HERMES_CYCLE.md 2.9 KB

Hermes Cycle

This note captures the working model for Hermes as discussed in chat.

Purpose

Hermes sits above Trader, Crypto, Metals, and News. It observes the world, evaluates coverage, derives state, forms a narrative, makes a decision, and then optionally acts on Trader.

Hermes is read-mostly and explainable. It should not become a trading engine itself.

Core idea

Hermes runs in cycles.

Each cycle answers:

  • What concerns do we have?
  • What changed since the last cycle?
  • What does the state mean?
  • What narrative best explains the current picture?
  • What decision should follow?
  • Should Hermes act, or only recommend?
  • Did anything remain uncovered?

Cycle inputs

Concerns

Concerns define what Hermes watches.

Examples:

  • account alpha, market xrpusd
  • account beta, market btcusd
  • strategy coverage on a trader instance

Concerns can come from:

  • Hermes config
  • Trader inventory
  • manual registration

Hermes should mirror Trader coverage, but in v1 it should not create instances automatically.

Sources

Primary sources for v1:

  • crypto-mcp, especially market regime
  • trader-mcp, especially strategy inventory and execution context

Later sources:

  • news-mcp
  • metals-mcp
  • additional sentiment inputs

Cycle stages

1. Poll

For each concern, Hermes polls the relevant adapters.

Example:

  • crypto-mcp returns market regime for the concern’s assets
  • trader-mcp returns strategy inventory and control state

2. Store observations

Hermes stores raw adapter outputs as observations.

This layer is factual and should not interpret anything.

3. Derive state

Hermes converts observations into compact state fields.

Examples:

  • market_regime
  • volatility_state
  • liquidity_state
  • sentiment_pressure
  • event_risk
  • execution_quality

4. Build narrative

Hermes writes a short explanation of the current picture.

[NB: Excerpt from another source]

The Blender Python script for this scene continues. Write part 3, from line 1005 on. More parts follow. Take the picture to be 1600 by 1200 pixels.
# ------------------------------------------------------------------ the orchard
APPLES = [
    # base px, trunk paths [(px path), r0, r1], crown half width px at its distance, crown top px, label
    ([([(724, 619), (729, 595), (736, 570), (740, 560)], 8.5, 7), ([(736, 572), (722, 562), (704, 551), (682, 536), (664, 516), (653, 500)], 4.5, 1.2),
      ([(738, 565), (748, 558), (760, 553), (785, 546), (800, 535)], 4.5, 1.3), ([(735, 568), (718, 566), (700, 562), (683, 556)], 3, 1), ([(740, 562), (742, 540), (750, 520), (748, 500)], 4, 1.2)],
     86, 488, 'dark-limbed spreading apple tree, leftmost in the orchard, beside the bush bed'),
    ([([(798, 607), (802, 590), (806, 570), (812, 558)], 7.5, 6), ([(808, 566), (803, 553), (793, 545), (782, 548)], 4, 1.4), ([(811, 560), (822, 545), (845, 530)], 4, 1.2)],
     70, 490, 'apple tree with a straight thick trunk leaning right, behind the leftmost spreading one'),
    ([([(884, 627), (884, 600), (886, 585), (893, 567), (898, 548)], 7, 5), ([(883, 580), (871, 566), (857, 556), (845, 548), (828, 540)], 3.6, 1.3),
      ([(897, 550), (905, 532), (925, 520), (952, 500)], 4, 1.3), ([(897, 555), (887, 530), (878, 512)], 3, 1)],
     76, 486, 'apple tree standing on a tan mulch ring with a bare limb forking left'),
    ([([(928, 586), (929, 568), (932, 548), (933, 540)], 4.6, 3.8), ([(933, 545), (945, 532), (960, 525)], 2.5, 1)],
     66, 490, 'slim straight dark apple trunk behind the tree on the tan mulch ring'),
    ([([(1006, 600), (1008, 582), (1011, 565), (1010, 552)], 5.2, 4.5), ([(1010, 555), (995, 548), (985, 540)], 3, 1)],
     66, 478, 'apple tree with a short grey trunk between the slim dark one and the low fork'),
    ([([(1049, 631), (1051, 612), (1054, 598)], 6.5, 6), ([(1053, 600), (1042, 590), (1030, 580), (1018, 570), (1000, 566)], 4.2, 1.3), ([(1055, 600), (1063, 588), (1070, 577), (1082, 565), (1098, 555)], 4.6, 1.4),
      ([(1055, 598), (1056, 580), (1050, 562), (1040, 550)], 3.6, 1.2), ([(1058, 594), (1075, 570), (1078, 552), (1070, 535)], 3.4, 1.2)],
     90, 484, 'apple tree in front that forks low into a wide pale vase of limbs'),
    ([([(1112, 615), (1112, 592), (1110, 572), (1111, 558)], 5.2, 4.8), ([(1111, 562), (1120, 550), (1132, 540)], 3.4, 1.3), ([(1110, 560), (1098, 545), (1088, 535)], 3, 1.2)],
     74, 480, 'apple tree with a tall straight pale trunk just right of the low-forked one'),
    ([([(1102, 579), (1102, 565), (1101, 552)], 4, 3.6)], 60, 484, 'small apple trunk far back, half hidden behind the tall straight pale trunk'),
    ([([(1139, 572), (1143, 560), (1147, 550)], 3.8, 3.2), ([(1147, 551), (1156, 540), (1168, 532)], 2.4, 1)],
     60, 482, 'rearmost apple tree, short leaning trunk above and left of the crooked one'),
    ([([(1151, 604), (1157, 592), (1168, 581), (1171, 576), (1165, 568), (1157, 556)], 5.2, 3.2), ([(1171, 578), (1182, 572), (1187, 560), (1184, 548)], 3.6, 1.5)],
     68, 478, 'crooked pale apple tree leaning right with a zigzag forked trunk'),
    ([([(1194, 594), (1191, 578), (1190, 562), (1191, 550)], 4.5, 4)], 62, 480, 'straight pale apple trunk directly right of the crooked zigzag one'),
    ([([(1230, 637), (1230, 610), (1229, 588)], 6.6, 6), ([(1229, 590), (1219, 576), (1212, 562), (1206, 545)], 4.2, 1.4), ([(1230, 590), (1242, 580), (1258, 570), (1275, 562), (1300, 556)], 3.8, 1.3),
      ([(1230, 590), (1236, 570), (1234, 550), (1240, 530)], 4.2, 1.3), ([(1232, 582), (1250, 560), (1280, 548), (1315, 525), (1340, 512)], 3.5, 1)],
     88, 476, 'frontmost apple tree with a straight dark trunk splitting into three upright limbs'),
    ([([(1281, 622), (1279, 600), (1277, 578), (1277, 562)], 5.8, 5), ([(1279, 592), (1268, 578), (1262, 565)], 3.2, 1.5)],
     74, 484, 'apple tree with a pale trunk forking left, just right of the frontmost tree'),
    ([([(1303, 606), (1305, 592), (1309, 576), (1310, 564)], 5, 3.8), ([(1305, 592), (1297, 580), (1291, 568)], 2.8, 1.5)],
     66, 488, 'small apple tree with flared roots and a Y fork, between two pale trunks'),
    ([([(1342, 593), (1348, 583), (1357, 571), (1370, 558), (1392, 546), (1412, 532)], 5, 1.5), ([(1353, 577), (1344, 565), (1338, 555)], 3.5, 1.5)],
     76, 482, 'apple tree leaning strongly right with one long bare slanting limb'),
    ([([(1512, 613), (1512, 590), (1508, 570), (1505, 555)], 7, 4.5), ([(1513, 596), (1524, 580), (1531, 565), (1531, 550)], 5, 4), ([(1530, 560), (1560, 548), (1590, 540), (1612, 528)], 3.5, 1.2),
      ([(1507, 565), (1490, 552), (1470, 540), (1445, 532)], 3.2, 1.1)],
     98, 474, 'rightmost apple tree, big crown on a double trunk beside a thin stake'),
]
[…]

The narrative should be human-readable, but still structured enough for dashboards and debugging.

5. Make decision

Hermes decides one of the following:

  • observe
  • recommend
  • act

If acting, Hermes may send a control command to Trader.

6. Execute action

Hermes logs the outbound action and the response.

Decision and execution must remain separate.

7. Record gaps

If Hermes finds missing coverage, it records a gap and recommendation.

This is important and should not be merged into decisions.

Data model

The SQLite schema should keep these layers separate:

  • concerns
  • cycles
  • observations
  • states
  • narratives
  • decisions
  • actions
  • coverage_gaps

First implementation target

Start with:

  1. concerns registry
  2. cycle runner
  3. crypto polling
  4. raw observation storage
  5. state derivation
  6. narrative stub
  7. decision stub
  8. action logging stub

That gives Hermes a real spine before we add more inputs.

Guiding rule

Do not store the same idea twice. Raw facts, derived state, prose, and control intent all belong in different places.